You can use char.IsDigit:
static void Main(string[] args)
{
var s = "IAmAString-00001";
int index = -1;
for (int i = 0; i < s.Length; i++)
{
if (char.IsDigit(s[i]))
{
index = i;
break;
}
}
if (index == -1)
Console.WriteLine("digits not found");
else
Console.WriteLine("digits: {0}", s.Substring(index));
}
which produces this output:
digits: 00001
string.Format and a for loop should do what you want.
for(int i = 0; i <=23; i++)
{
string.Format("IAmAString-{0:D4}",i);
}
or something close to that (not sitting in front of a compiler).
string start = "IAmAString-00001";
string end = "IAmAString-00023";
// match constant part and ending digits
var matchstart = Regex.Match(start,#"^(.*?)(\d+)$");
int numberstart = int.Parse(matchstart.Groups[2].Value);
var matchend = Regex.Match(end,#"^(.*?)(\d+)$");
int numberend = int.Parse(matchend.Groups[2].Value);
// constant parts must be the same
if (matchstart.Groups[1].Value != matchend.Groups[1].Value)
throw new ArgumentException("");
// create a format string with same number of digits as original
string format = new string('0', matchstart.Groups[2].Length);
for (int ii = numberstart; ii <= numberend; ++ii)
Console.WriteLine(matchstart.Groups[1].Value + ii.ToString(format));
You could use a Regex:
var match=Regex.Match("Super_Confusing-String#w00t0003",#"(?<=(^.*\D)|^)\d+$");
if(match.Success)
{
var val=int.Parse(match.Value);
Console.WriteLine(val);
}
To answer more specifically, you could use named groups to extract what you need:
var match=Regex.Match(
"Super_Confusing-String#w00t0003",
#"(?<prefix>(^.*\D)|^)(?<digits>\d+)$");
if(match.Success)
{
var prefix=match.Groups["prefix"].Value;
Console.WriteLine(prefix);
var val=int.Parse(match.Groups["digits"].Value);
Console.WriteLine(val);
}
If you can assume that the last 5 characters are the number then:
string prefix = "myprefix-";
for (int i=1; i <=23; i++)
{
Console.WriteLine(myPrefix+i.ToString("D5"));
}
This function will find the trailing number.

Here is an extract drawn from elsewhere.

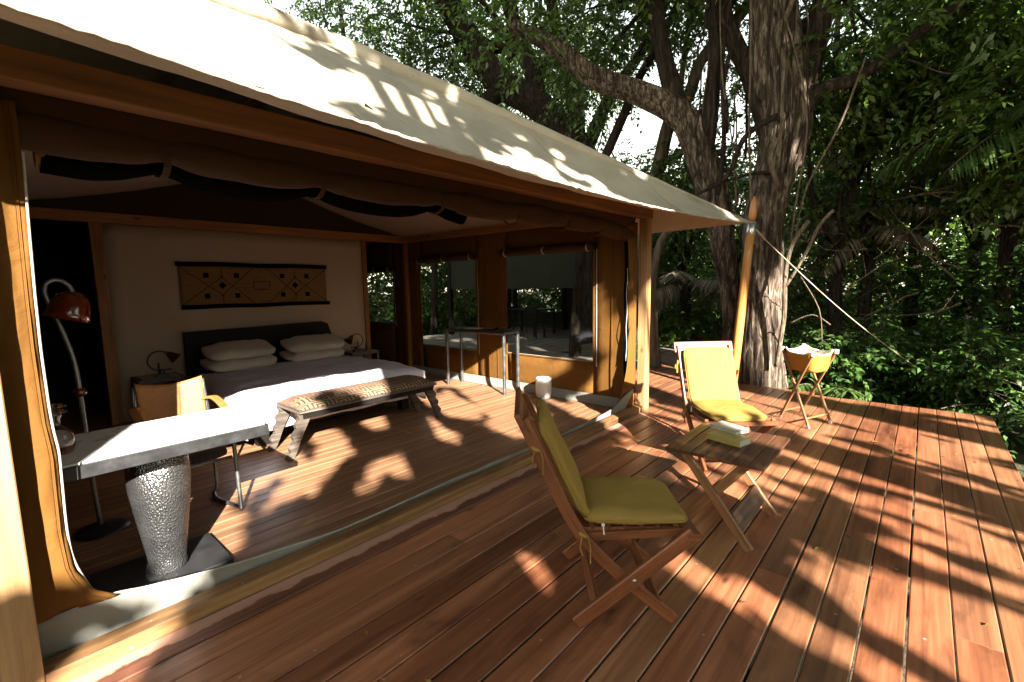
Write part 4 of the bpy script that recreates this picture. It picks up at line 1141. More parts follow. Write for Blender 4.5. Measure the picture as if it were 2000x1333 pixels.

private int FindTrailingNumber(string str)
{
string numString = "";
int numTest;
for (int i = str.Length - 1; i > 0; i--)
{
char c = str[i];
if (int.TryParse(c.ToString(), out numTest))
{
numString = c + numString;
}
}
return int.Parse(numString);
}
Assuming all your base strings are the same, this would iterate between strings.
string s1 = "asdf123";
string s2 = "asdf127";
int num1 = FindTrailingNumber(s1);
int num2 = FindTrailingNumber(s2);
string strBase = s1.Replace(num1.ToString(), "");
for (int i = num1; i <= num2; i++)
{
Console.WriteLine(strBase + i.ToString());
}
I think it would be better if you do the search from the last (Rick already upvoted you since it was ur logic :-))
static void Main(string[] args)
{
var s = "IAmAString-00001";
int index = -1;
for (int i = s.Length - 1; i >=0; i--)
{
if (!char.IsDigit(s[i]))
{
index = i;
break;
}
}
if (index == -1)
Console.WriteLine("digits not found");
else
Console.WriteLine("digits: {0}", s.Substring(index));
Console.ReadKey();
}
HTH
If the last X numbers are always digits, then:
int x = 5;
string s = "IAmAString-00001";
int num = int.Parse(s.Substring(s.Length - x, x));
Console.WriteLine("Your Number is: {0}", num);
If the last digits can be 3, 4, or 5 in length, then you will need a little more logic:
int x = 0;
string s = "IAmAString-00001";
foreach (char c in s.Reverse())//Use Reverse() so you start with digits only.
{
if(char.IsDigit(c) == false)
break;//If we start hitting non-digit characters, then exit the loop.
++x;
}
int num = int.Parse(s.Substring(s.Length - x, x));
Console.WriteLine("Your Number is: {0}", num);
I'm not good with complicated RegEx. Because of this, I always shy away from it when maximum optimization is unnecessary. The reason for this is RegEx doesn't always parse strings the way you expect it to. If there is and alternate solution that will still run fast then I'd rather go that route as it's easier for me to understand and know that it will work with any combination of strings.
For Example: if you use some of the other solutions presented here with a string like "I2AmAString-000001", then you will get "2000001" as your number instead of "1".